Intended to rival its more famous US cousin, Coca Cola, the fizzy drink is at the center of a plan coca growers from the Morales stronghold of Chapare in central Bolivia submitted to the government last week to boost coca production.
Farmers proposed the name Coca Colla in reference to people living in the Andean part of the country.
A Vice Ministry of Coca and Integral Development official who requested anonymity said the project would be launched in about four months and that the initiative could be either run by the state or a joint partnership with coca growers.
The official said the drink's packaging would feature a black swoosh and red label similar to the famous Coke insignia.
The fate of Coca Colla is of particular concern to La Paz, which wants to expand coca cultivation. Tea, flour, toothpaste and liquor are already being produced using a coca base.
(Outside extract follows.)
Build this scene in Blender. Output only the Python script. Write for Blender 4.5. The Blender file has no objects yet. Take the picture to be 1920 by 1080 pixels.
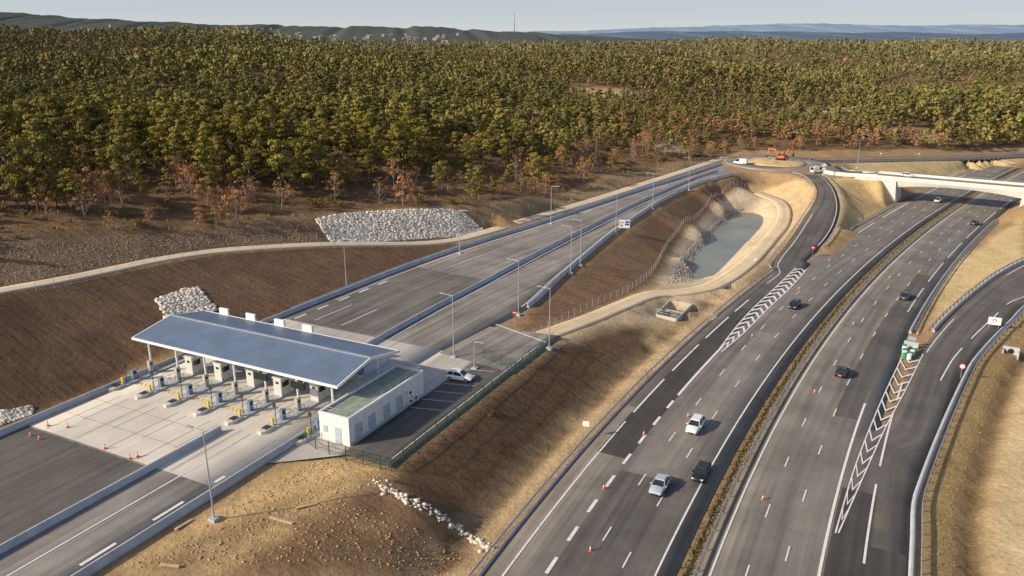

Bolivia, the world's third largest producer after Colombia and Peru, yielded a coca crop of some 30,500 hectares (75,370 acres) in 2008, an increase of six percent over the previous year, according to the United Nations Office on Drugs and Crime.
Last year, Morales, who also heads the coca growers' union in the Chapare region, vowed to increase the expanse used to grow coca bushes by 20,000 hectares (49,420 acres) in the impoverished Andean country.
Bolivian law currently approves the use of up to 12,000 hectares (29,650 acres) to grow coca in the Yungas stretch of forest in the Andes Mountains for traditional uses such as tea, chewing and religious rituals by the Aymara ethnic group.
Coca leaves have been cultivated in the Andes mountains for 3,000 years and are part of the culture and identity of the people there, according to Morales, who has said some 10 million people in the Andes chew "sacred" coca leaves.
The International Narcotics Control Board has called for years for a ban on coca leaf chewing.
Bolivia's new constitution, drafted by the ruling Movement Toward Socialism (MAS) party, says coca is recognized as "cultural heritage, a natural and renewable resource of biodiversity in Bolivia and a factor of social cohesion" and notes that the coca leaf is not a narcotic in its natural state.
The Morales government threw out US Drug Enforcement Agency (DEA) agents in 2008, and the president said he would seek the help of other countries to combat drug trafficking.